April 2013 marked one of the biggest overhauls in the Civil Justice System when the Jackson reforms came into force. The main purpose of the reforms was to try and eliminate the previously lax approach to non-compliance. In the run up to the reforms, there was a degree of trepidation amongst the legal fraternity due to the potential sanctions that could be enforced for failure for non-compliance of rules, practice directions and Court orders. Lord Justice Jackson stated that ‘courts at all levels have become too tolerant of delays and non-compliance with orders. In doing so, they have lost sight of the damage which the culture of delay and non-compliance is inflicting upon the civil justice system. The balance therefore needs to be redressed’.

Towards the end of 2013, the decision in Mitchell affirmed the view put forward by Lord Justice Jackson and confirmed the need for parties to comply with court orders, rules and directions, or risk severe penalties. The reforms have been in place for just over two years.  The robust approach has led to parties attempting to capitalise on their opponents’ breaches, no matter how minor, were previously they may have effectively turned a blind eye.

The question therefore begs; has this approach been successful? Or have the waters been muddied by further cases which have given rise to uncertainty as to the sanctions that can be enforced? It can be seen that the implementation of Jackson and Mitchell has been well and truly botched. In particular, what strikes as the most disturbing theme following on from the cases of Mitchell and that the later case of Denton, is the inconsistency of the Judges, resulting in ever changing precedents.

Astoundingly, many of the judiciary, possibly most, have chosen different decisions of the divisions of the Court of appeal due to their unhappiness with the Mitchell decision. This is led to the success of an application in respect of relief of sanctions becoming more of a lottery than a followed precedent.

Where do we go from here? It is evident that there needs to be a standardised rule across the board which Judges adhere to. The robust approach from Jackson and Mitchell onwards has created a cloud of uncertainty with no strict rules to abide by. But why are we now over two years down the road since costs budgeting was with still no proper rules to deal with this?

The later case of Denton appears to place more emphasis on the need for parties to not act in an overly opportunistic manner, and in doing so stresses that reasonable requests for extensions of time for example should be granted by the other party.

Furthermore, post Denton, there does appear to be light at the end of the tunnel.

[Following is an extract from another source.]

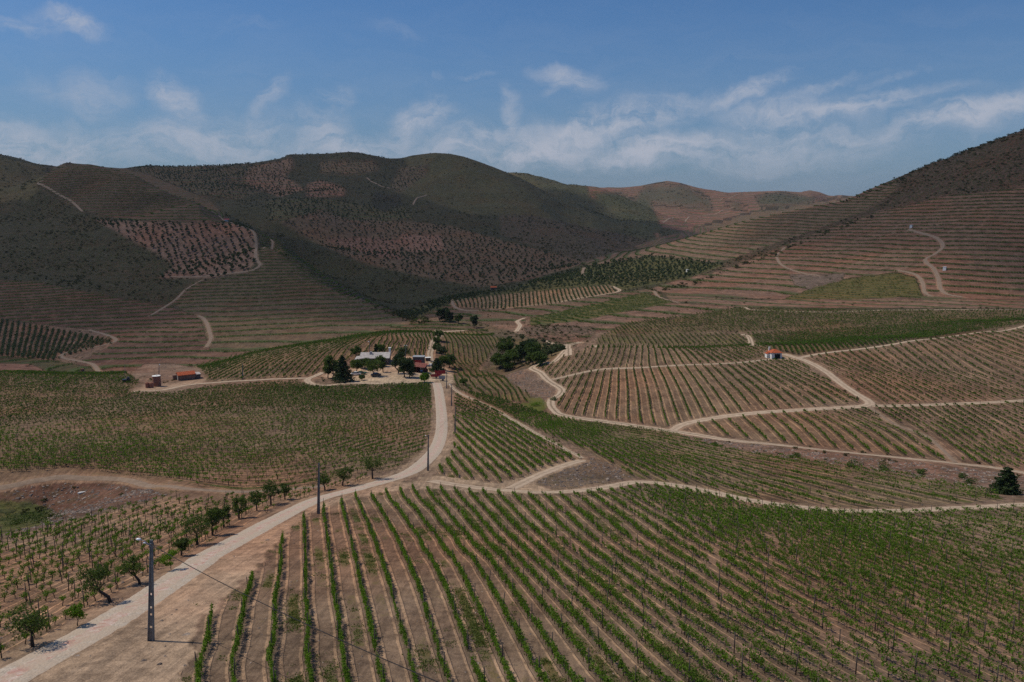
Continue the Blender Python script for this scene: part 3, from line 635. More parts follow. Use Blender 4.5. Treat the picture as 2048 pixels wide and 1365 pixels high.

In the most recent cases on the issue, it appears that the approach to breaches of Court orders, practice directions and rules as advocated in Denton, is in many cases being applied.

The draconian approach to applications in respect of relief from sanctions frequently applied before Denton looks to have been stemmed.  The later decisions, such as that in Elder, confirm that reference to authorities pre Denton is not deemed to be necessary.

Although it can be argued that the application of Jackson and Mitchell has been well and truly botched, it would appear that further case law since has paved the way for a more concise approach. The sea of differing decisions provided by the judiciary appears to have been calmed, for the time being at least.

It seems that the emphasis on the need to litigate reasonably, not opportunistically, and the likely cost consequences to a party that has behaved in an opportunistic manner, is perhaps the greatest distinction from that of Mitchell. This appears to be some positive news for those parties looking to seek relief from court orders, rules and directions.